On the nature of time in distributed applications

Tracking the sequence of events in distributed applications is tricky, especially when queues are involved. Messages can get backed up at certain points, arrive on dead-letter queues and be subsequently requeued, arrive out of sequence etc. This has the added effect that it may not be possible to accurately report on all the in-flight transactions at a given point in time until a certain period after that time.

Meanwhile, your application may have internal counters and time based identifiers that rollover periodically (at midnight for example). So how to reconcile temporally decoupled events with time-sensitive counters?

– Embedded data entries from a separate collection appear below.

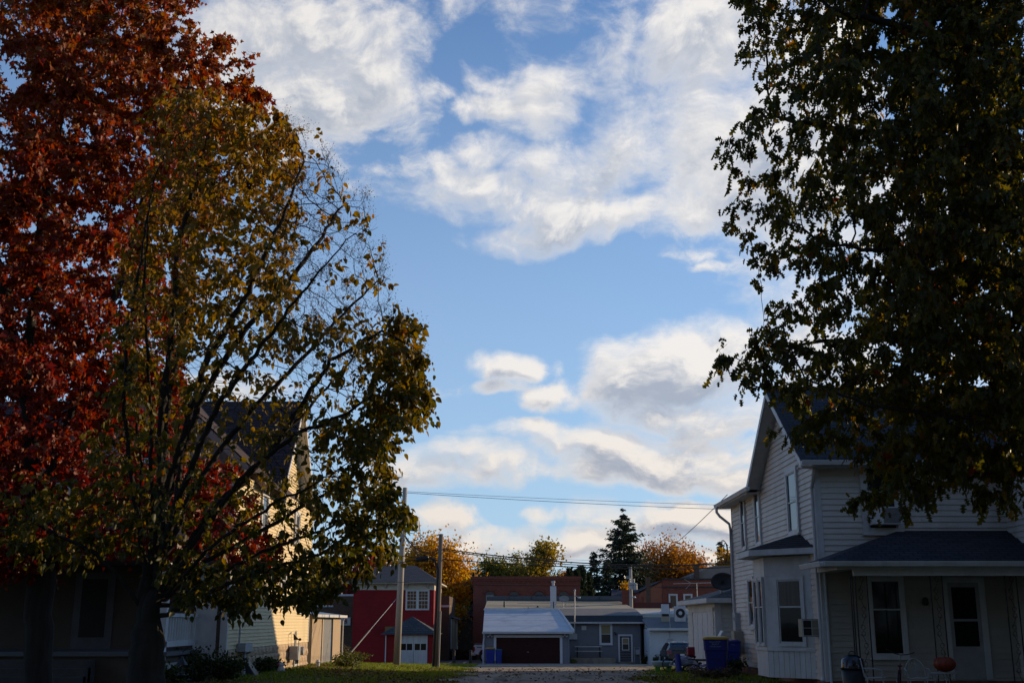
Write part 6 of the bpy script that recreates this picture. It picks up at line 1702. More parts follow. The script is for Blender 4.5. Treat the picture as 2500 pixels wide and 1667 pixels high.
def make_leafed_tree(label, name, base, poly, Y0, depth, n_attr, stems, D, di, dk, leaf, lsize, n_leaf, lmat, bmat, hue_fn, dens_fn=None, trop=(0, 0, .06), r0=.0035, rmax=.28, seed=1, droop=.7, single=0, iters=70, leafr=.02, tw=.16, ex=2.3, cl=5, flare=1.0):
    rng = np.random.default_rng(seed)
    t = thing(name, label, 'tree', base)
    A = crown_volume(poly, Y0, depth, n_attr, rng)
    pos, par = colonize(A, stems, D, di, dk, iters, trop, rng)
    lo_, hi_ = 1.4, 4.0      # exponent that gives the wanted thickness at the foot
    for _ in range(22):
        ex = (lo_ + hi_) / 2
        rad, kids = branch_radii(pos, par, r0, ex, 9.0)
        if rad[0] > rmax: lo_ = ex
        else: hi_ = ex
    zb = pos[:, 2] - base[2]
    rad = rad * (1 + (flare - 1) * np.clip(1 - zb / 2.2, 0, 1) ** 1.3)
    branch_mesh(pos, par, rad, kids, 'trunk', bmat, t, .045, 9)
    branch_mesh(pos, par, rad, kids, 'branches', bmat, t, 0, .045)['kind'] = 'stuff'
    # leaves hang from thin twigs
    cand = np.where(rad < leafr)[0]
    cand = cand[par[cand] >= 0]
    w = np.ones(len(cand))
    if dens_fn is not None: w = dens_fn(pos[cand])
    w = w * np.where(kids[cand] == 0, 2.5, 1.0)
    ncl = n_leaf // cl; n_leaf = ncl * cl
    pk = rng.choice(cand, ncl, p=w / w.sum())
    d1 = pos[pk] - pos[par[pk]]; d1 /= np.linalg.norm(d1, axis=1)[:, None] + 1e-9
    s1 = rng.normal(0, 1, (ncl, 3)); s1 -= d1 * (s1 * d1).sum(1)[:, None]; s1 /= np.linalg.norm(s1, axis=1)[:, None]
    a0 = pos[par[pk]] + (pos[pk] - pos[par[pk]]) * rng.uniform(0, 1.2, ncl)[:, None]
    sd_ = d1 * .6 + s1 * rng.uniform(.2, 1.0, ncl)[:, None] + np.array([0, 0, -.15]); sd_ /= np.linalg.norm(sd_, axis=1)[:, None]
    ln_ = rng.uniform(.5, 1.6, ncl) * tw                       # little shoot that carries one spray of leaves
    f = np.tile((np.arange(cl) + .5) / cl, ncl)
    A0, SD, LN = np.repeat(a0, cl, 0), np.repeat(sd_, cl, 0), np.repeat(ln_, cl)
    side = rng.normal(0, 1, (n_leaf, 3)); side -= SD * (side * SD).sum(1)[:, None]; side /= np.linalg.norm(side, axis=1)[:, None]
    P = A0 + SD * (LN * f)[:, None] + side * rng.uniform(.0, .035, n_leaf)[:, None]
    P[:, 2] -= LN * f * f * .35
    ax = SD * .55 + side * .75 + np.array([0, 0, -droop]) + rng.normal(0, .28, (n_leaf, 3))
    size = lsize * np.repeat(rng.uniform(.75, 1.15, ncl), cl) * rng.uniform(.6, 1.25, n_leaf)
    hue = np.clip(hue_fn(P, rng) + np.repeat(rng.normal(0, .10, ncl), cl), 0.01, .99)
    roll = rng.uniform(-1.6, 1.6, n_leaf)
    sk = rng.permutation(ncl)[:min(ncl, 4500)]
    tv = np.stack([a0[sk] + s1[sk] * .003, a0[sk] - s1[sk] * .003, a0[sk] + sd_[sk] * ln_[sk][:, None] + np.array([0, 0, -.3]) * ln_[sk][:, None] * .8], 1)
    np_mesh('twigs', tv.reshape(-1, 3), np.arange(len(sk) * 3).reshape(-1, 3), bmat, None, t, 'stuff')
    # the leaves nearest the lens one by one, the rest as one mass
    order = np.argsort(np.linalg.norm(P - np.array([0, 0, EYE]), axis=1) / size)
    first, rest = order[:single], order[single:]
    V, F = place_leaves(leaf, P[rest], ax[rest], size[rest], roll[rest])
    np_mesh('crown', V, F, lmat, np.repeat(hue[rest], len(leaf[1])), t, 'stuff')
    if single:
        meshes = []
        for q in range(12):
            V1, F1 = place_leaves(leaf, np.zeros((1, 3)), np.array([[0, 1.0, 0]]), np.ones(1), np.zeros(1))
            o = np_mesh('leaf', V1, F1, lmat, np.full(len(F1), .04 + .92 * q / 11))
            meshes.append(o.data); bpy.data.objects.remove(o)
        bl = rootloc(t)
        for i in first:
            q = int(np.clip(round((hue[i] - .04) / .92 * 11), 0, 11))
            o = bpy.data.objects.new('leaf', meshes[q]); C.objects.link(o); o.parent = t
            y = Vector(ax[i]).normalized(); x = y.cross(Vector((0, 0, 1)) if abs(y.z) < .95 else Vector((1, 0, 0))).normalized(); z = x.cross(y)
            c_, s_ = math.cos(roll[i]), math.sin(roll[i])
            x2, z2 = x * c_ + z * s_, z * c_ - x * s_
            M_ = Matrix((x2, y, z2)).transposed().to_4x4() @ Matrix.Scale(float(size[i]), 4)
            M_.translation = Vector(P[i]) - bl
            o.matrix_local = M_
    return t, pos, rad

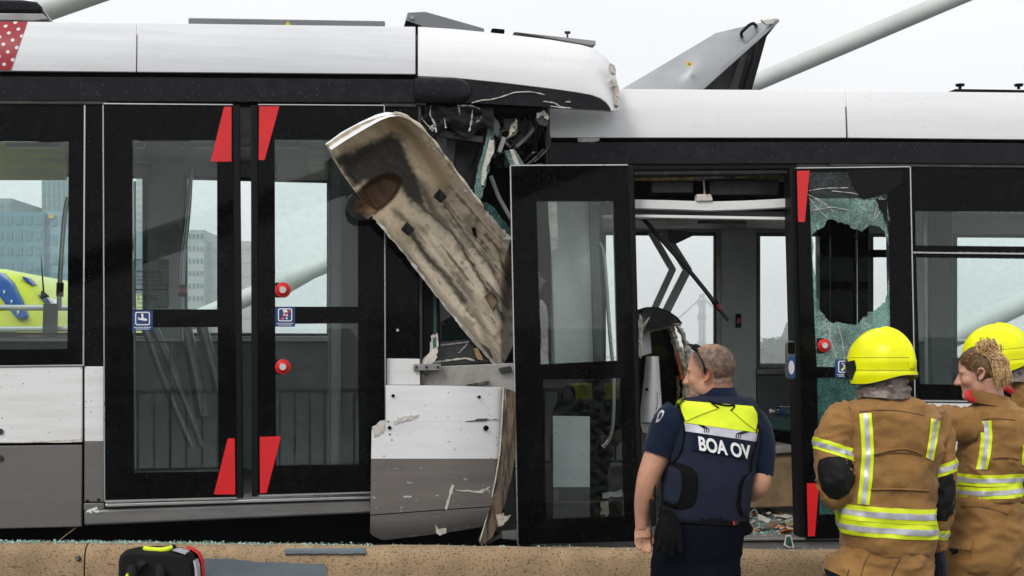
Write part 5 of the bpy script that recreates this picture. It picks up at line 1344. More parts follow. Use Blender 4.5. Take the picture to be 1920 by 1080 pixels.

One approach is to go back to first principles, and use timestamps to tag messages at critical points (for example, the time they are created). Then when they arrive at their destinations, the timestamp on the message can be reconciled to the internal counter value that was in force at that time. This way, even messages that languish on dead letter queues and get subsequently requeued can be slotted into the correct place when they finally arrive.

This approach only works if your systems have a very precise agreement about what time it is. Thankfully there is a protocol that exists specifically for this very purpose, and is built in to both Windows and every flavour of Unix-like system, called Network Time Protocol (NTP). In Windows its sometimes controlled via the ‘NET TIME’ command or ‘w32tm.exe’ or ‘w32time.exe’ depending on your windows version.

NTP is a client-server based protocol, based on hierarchical tiers (NTP calls them strata) of servers, with the authoritative time servers being machines with atomic clocks, or other highly accurate time device. There are many public NTP servers out there, links to which can be found at the site mentioned below.

Its really pretty straightforward to setup an internal NTP server group, and as having a consistent enterprise-wide picture of time is so useful, should really be done as a matter of course when setting up distributed enterprise systems.